The amazing thing about Thanksgiving with one’s extended family (especially people you might not see regularly now) is how despite the time and distance, everyone slips effortlessly back into their pre-assigned and pre-determined roles from long ago and grown-up siblings and cousins jostle and tease one another as though it were 25 or more years ago. It doesn’t matter if during the intervening years you’ve become some kind of a big shot or a parent to many, you’re still someone’s little brother or sister or kid cousin and it’s this kind of re-grounding and re-grouping that compels so many of us to trek even great distances, like salmon swimming upstream, to feed again at the wellsprings of our roots.

Today, heavily imbibing in alcoholic beverages on Thanksgiving (which is not to say, abstaining from them entirely) is out of the question for a myriad of reasons including the potential for lethal bodily harm from driving under the influence, DWI arrests and that hangovers, while viewed nostalgically from a long, safe distance, are something our middle-aged bodies really can’t handle and that our personal trainers will give us no end of grief about. Heavy eating is also generally left to the much younger participants who have that fast metabolism and perceived immortality of youth and are able to take that third helping of stuffing or additional ladleful of sweet potatoes with marshmallows without having to pay any price the next day around their waistlines or G.I. systems.

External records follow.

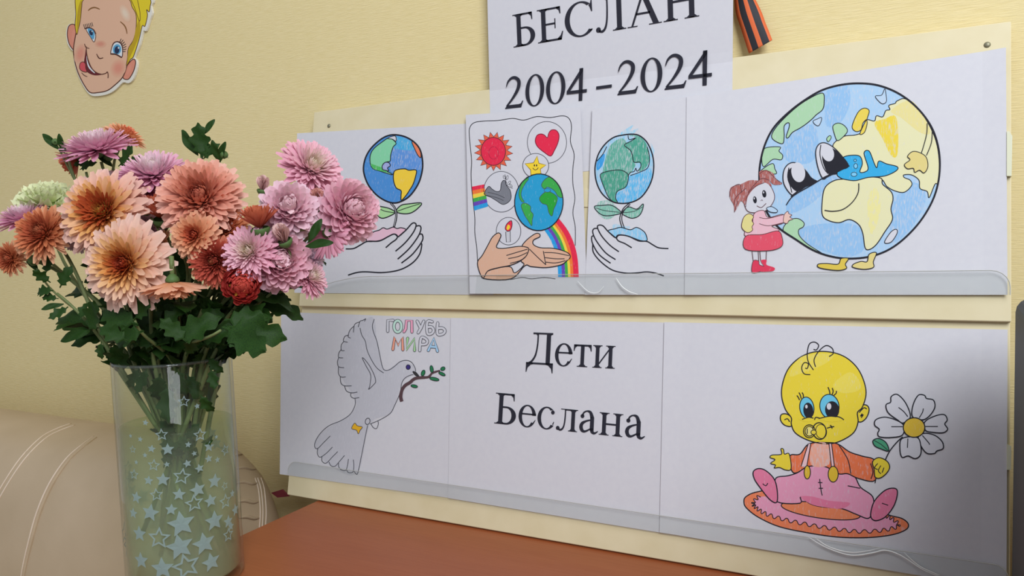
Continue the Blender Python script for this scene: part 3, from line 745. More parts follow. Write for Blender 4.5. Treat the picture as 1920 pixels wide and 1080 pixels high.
d.both([(475, 275), (495, 265), (515, 258), (512, 280), (500, 298), (482, 290)], cr('pastelblue', 'B4CCE2', 40, .6), INK, 3)
d.both([(540, 360), (555, 345), (562, 355), (548, 375)], GRN, INK, 3)
d.both([(775, 155), (805, 150), (820, 120), (825, 140), (828, 180), (810, 192), (790, 178)], cr('pastelblue', 'B4CCE2', 40, .6), INK, 3)
d.both([(360, 755), (400, 745), (430, 765), (427, 785), (405, 800), (410, 830), (450, 870), (520, 915), (470, 898), (390, 848), (330, 802)], GRN, INK, 3.5)
d.both([(820, 855), (850, 810), (875, 797), (880, 815), (855, 855), (830, 865)], WHITE, INK, 3.5)
d.line(OUT4, INK, 8, True)
as_parent(d.build('earth_drawing', sh_earth), (0, 0, 0))
d.k += 20
k0 = d.k
d = Draw(F4, on_board, o4, CURL[sh_earth.name]); d.k = k0
d.both([(330, 560), (335, 510), (360, 480), (395, 478), (435, 510), (465, 550), (492, 568), (440, 590), (400, 612), (375, 632), (345, 600)], WHITE, INK, 4.5)
d.fill([(356, 512), (352, 560), (375, 600), (403, 614), (445, 590), (492, 568), (465, 545), (440, 512), (400, 490)], INK)
d.fill(ell(403, 522, 33, 48, -10), WHITE); d.line([(358, 500), (352, 545), (365, 590), (372, 620)], INK, 4)
d.both([(487, 430), (500, 390), (530, 380), (570, 400), (610, 440), (645, 492), (600, 510), (555, 530), (525, 554), (500, 505)], WHITE, INK, 4.5)
d.fill([(520, 430), (522, 475), (550, 530), (600, 510), (645, 492), (612, 442), (575, 410), (540, 400)], INK)
d.fill(ell(546, 430, 29, 40, -15), WHITE); d.line([(512, 390), (508, 440), (525, 500), (548, 530)], INK, 4)
d.line([(368, 638), (430, 594), (495, 565)], INK, 5); d.line([(345, 680), (380, 635), (470, 582), (540, 540), (590, 528)], INK, 4.5); d.line([(520, 555), (560, 535), (650, 490)], INK, 5)
d.line([(695, 575), (692, 620), (665, 665), (620, 700), (570, 710), (530, 705)], INK, 4)
d.build('face_drawing', sh_earth); kk = d.k; d = Draw(F4, on_board, o4, CURL[sh_earth.name]); d.k = kk
d.line([(1025, 285), (1022, 340), (1000, 420), (990, 440)], INK, 3.5); d.line([(1050, 320), (1045, 380), (1022, 440)], INK, 3.5)
d.both([(990, 428), (955, 422), (930, 445), (942, 462), (915, 485), (930, 505), (958, 503), (965, 522), (988, 512), (1010, 525), (1028, 495), (1020, 450)], cr('handstraw', 'DCCB84', 5, .8), INK, 3.5)
d.build('arm_drawing', sh_earth); d = Draw(F4, on_board, o4, CURL[sh_earth.name]); d.k = kk
d.both([(595, 965), (610, 938), (645, 938), (630, 965), (636, 985), (600, 995), (540, 990), (500, 980), (500, 965), (540, 962)], cr('mustard', 'D9BF52', 80, .85), INK, 4)
d.build('foot_drawing', sh_earth); d = Draw(F4, on_board, o4, CURL[sh_earth.name]); d.k = kk
d.both([(735, 953), (745, 917), (780, 910), (765, 953), (766, 980), (720, 990), (667, 980), (670, 965), (705, 952)], cr('mustard2', 'DCCB84', 80, .85), INK, 4)
d.build('foot_drawing', sh_earth)
d = Draw(F4, on_board, o4, CURL[sh_earth.name]); d.k = k0
HAIR = cr('hairbrown', 'A8625C', 60, .6); INKR = flat('reddish_ink', '5E3A40')
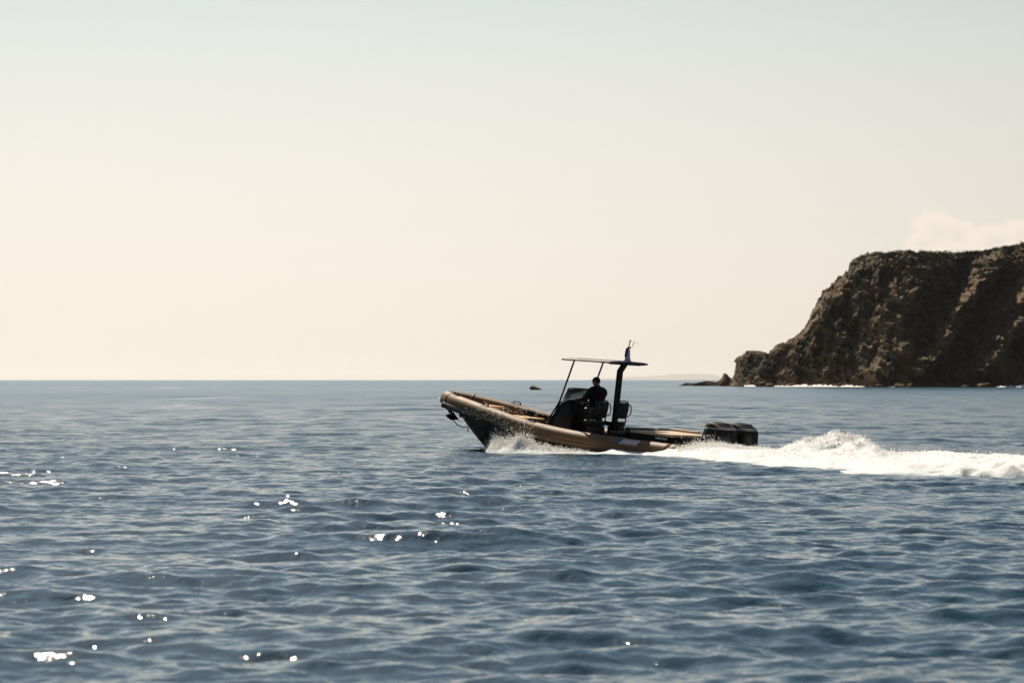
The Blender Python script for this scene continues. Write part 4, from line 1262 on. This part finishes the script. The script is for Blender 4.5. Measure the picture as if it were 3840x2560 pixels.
me.attributes.new('aqua', 'FLOAT', 'POINT').data.foreach_set('value', aqua.ravel()[used].astype(np.float32))
tag(link('wake_foam', me), 'white churned wake and rooster tail trailing behind the boat to the right', 'wake', kind='stuff')

# flying spray: drops and torn ligaments of water
rd = np.random.default_rng(77)
P0, D0, S0, L0 = [], [], [], []
def drops(pos, direc, size, length):
    P0.append(pos); D0.append(direc); S0.append(size); L0.append(length)
def loc_world(lx, ly):
    return BOAT.x - cA * lx - sA * ly, BOAT.y + sA * lx - cA * ly
hz = lambda X_, Y_: np.interp(0, [0], [0])
def surf_z(X_, Y_):
    i = np.clip(((X_ - gx[0]) / 0.052).astype(int), 0, len(gx) - 1)
    j = np.clip(((Y_ - gy[0]) / 0.075).astype(int), 0, len(gy) - 1)
    return GZ[j, i]
def burst(n_, X_, Y_, zmean, base_dir, smin, smax, jit=0.35, zoff=0.0):
    z_ = surf_z(X_, Y_) + zoff + rd.exponential(1.0, n_) * zmean
    d_ = np.array(base_dir)[None, :] + rd.normal(0, jit, (n_, 3))
    d_ /= np.linalg.norm(d_, axis=1)[:, None]
    s_ = smin + (smax - smin) * rd.random(n_) ** 3.0
    drops(np.stack([X_, Y_, z_], -1), d_, s_, s_ * rd.uniform(1.8, 6.0, n_))
aft = np.array((cA, -sA, 0.0)); outw = np.array((-sA, -cA, 0.0)); upv = np.array((0, 0, 1.0))
# bow wave fringe
n_ = 12000
lx = rd.triangular(1.8, 5.2, 7.0, n_)
ly = np.interp(lx, [-1, 0, 3, 4.5, 5.6, 6.3, 6.8, 7.2], [2.5, 2.4, 2.25, 2.10, 1.75, 1.20, 0.62, 0.35]) + rd.normal(0, 0.16, n_)
X_, Y_ = loc_world(lx, ly)
burst(n_, X_, Y_, 0.045 * np.interp(lx, [1.8, 3.0, 4.8, 6.2, 7.0], [0.35, 0.7, 1.3, 1.3, 0.7]), 0.75 * upv + 0.35 * aft + 0.2 * outw, 0.003, 0.012)
# sheet of drops torn off at the stem, thrown against the hull
n_ = 4500
lx = rd.uniform(4.2, 7.2, n_)
X_, Y_ = loc_world(lx, np.interp(lx, [4.2, 5.6, 6.6, 7.3], [1.75, 1.45, 0.90, 0.42]) + rd.normal(0, 0.05, n_))
burst(n_, X_, Y_, 0.13 * np.interp(lx, [4.2, 5.8, 7.3], [1.2, 1.3, 0.7]), 0.9 * upv + 0.3 * aft, 0.003, 0.010)
# a few drops flying over the bow cushions
n_ = 240
lx = rd.normal(5.9, 0.6, n_); X_, Y_ = loc_world(lx, rd.normal(1.25, 0.15, n_))
z_ = 0.55 + 0.087 * lx * 0.5 + rd.uniform(0.0, 0.45, n_)
drops(np.stack([X_, Y_, z_], -1), np.tile(upv + 0.5 * aft, (n_, 1)) / 1.2, rd.uniform(0.004, 0.010, n_), rd.uniform(0.01, 0.03, n_))
# stern quarter: curtain beside the port motor
n_ = 14000
X_ = np.clip(rd.normal(5.55, 0.55, n_), 4.35, 6.7); Y_ = rd.normal(74.9, 0.55, n_)
burst(n_, X_, Y_, 0.022 * np.interp(X_, [4.4, 4.9, 5.4, 6.2], [0.8, 1.5, 1.1, 0.6]), 0.8 * upv + 0.45 * np.array((1, 0, 0)) * 0.5, 0.003, 0.013)
n_ = 2500
X_ = rd.normal(5.0, 0.28, n_); Y_ = rd.normal(75.2, 0.25, n_)
burst(n_, X_, Y_, 0.06, 0.95 * upv + 0.12 * np.array((1, 0, 0)), 0.003, 0.011)
# rooster tail and trailing froth
n_ = 9000
X_ = rd.normal(8.05, 0.85, n_); Y_ = rd.normal(70.4, 1.2, n_)
burst(n_, X_, Y_, 0.020, 0.7 * upv + 0.3 * aft, 0.003, 0.013, 0.6)
n_ = 2500
X_ = rd.uniform(5.8, 14.5, n_); Y_ = near_y(X_) + rd.random(n_) ** 0.8 * (far_y(X_) - near_y(X_))
ok_ = cover[np.clip(((Y_ - gy[0]) / 0.075).astype(int), 0, len(gy) - 1), np.clip(((X_ - gx[0]) / 0.052).astype(int), 0, len(gx) - 1)] > 0.35
burst(int(ok_.sum()), X_[ok_], Y_[ok_], 0.022, 0.6 * upv + 0.4 * aft, 0.003, 0.012, 0.8)
P0 = np.concatenate(P0); D0 = np.concatenate(D0); S0 = np.concatenate(S0); L0 = np.concatenate(L0)
A_ = np.cross(D0, np.array((0.31, 0.85, 0.42))); A_ /= np.linalg.norm(A_, axis=1)[:, None] + 1e-9
B_ = np.cross(D0, A_)
oct_ = np.stack([P0 + D0 * L0[:, None], P0 + A_ * S0[:, None], P0 + B_ * S0[:, None], P0 - A_ * S0[:, None], P0 - B_ * S0[:, None], P0 - D0 * L0[:, None] * 0.8], 1)
f8 = np.array([(0, 1, 2), (0, 2, 3), (0, 3, 4), (0, 4, 1), (5, 2, 1), (5, 3, 2), (5, 4, 3), (5, 1, 4)])
fa = (np.arange(len(P0))[:, None, None] * 6 + f8[None]).reshape(-1, 3)
tag(link('spray', np_mesh('spray', oct_.reshape(-1, 3), fa, M['spray'])), 'drops of white spray flying off the bow wave and around the motors', 'spray', kind='stuff')
# ------------------------------------------------------------------ far shore and the sea air
HY = 93000.0
hx = np.linspace(2180, 2760, 140)
hprof = np.interp(hx, [2180, 2260, 2340, 2420, 2460, 2540, 2620, 2680, 2760], [1426, 1419, 1414, 1411, 1409, 1402, 1400, 1406, 1416])
hprof = hprof - 3.0 * fbm(hx / 40.0, hx * 0 + 3.3, None, 4, seed=101)
hv_, hf_ = [], []
for i, (px, py) in enumerate(zip(hx, hprof)):
    zt = max(1.0, 2 + (1424 - py) / F_PX * HY)
    for (dy_, fz_) in ((-3000, -0.02), (-2000, 0.25), (-1000, 0.62), (-300, 0.9), (0, 1.0), (1500, 0.6), (3500, -0.02)):
        yq = HY + dy_
        hv_.append(((px - 1920) / F_PX * yq, yq, zt * fz_ * (1 + 0.12 * math.sin(px * 0.09 + dy_ * 0.01))))
for i in range(len(hx) - 1):
    for j in range(6):
        a_ = i * 7 + j
        hf_.append((a_, a_ + 7, a_ + 8, a_ + 1))
tag(link('hills', np_mesh('hills', hv_, hf_, M['rock'], smooth=True)), 'faint far hills on the horizon left of the headland', 'hills', kind='structure')
b = bmesh.new()
bmesh.ops.create_cube(b, size=1.0)
for v in b.verts:
    v.co = Vector((v.co.x * 200000, v.co.y * 200000, (v.co.z + 0.5) * 330 - 12.0))
hm = bpy.data.materials.new('sea_haze'); hm.use_nodes = True
hn, hl = hm.node_tree.nodes, hm.node_tree.links
hn.clear()
pv = hn.new('ShaderNodeVolumePrincipled')
pv.inputs['Color'].default_value = (0.95, 0.93, 0.90, 1)
pv.inputs['Density'].default_value = HAZE_DENSITY
pv.inputs['Anisotropy'].default_value = 0.55
ho = hn.new('ShaderNodeOutputMaterial')
hl.new(pv.outputs[0], ho.inputs['Volume'])
tag(link('haze', bm_mesh('haze', b, hm, False)), 'thin pale haze over the sea', 'haze', kind='stuff')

The earth turns and the years pass. Our hair goes thinner or grayer, the leaves are shorn from their trees for the last time yet again, fireplaces are lit, the afternoon sound of football games (just on TV for most Jews, in reality, actually playing on their lawns for many other ethnic groups) redounds and ricochets throughout the house, mixed in with the clatter from the kitchens to form a cacophony of American life that is comforting, embracing and welcoming, telling us all for a day at least, as Dorothy said, “there’s no place like home, there’s no place like home” and even if some of your relatives are munchkins, wizards or witches, there’s no place you’d rather be on Thanksgiving.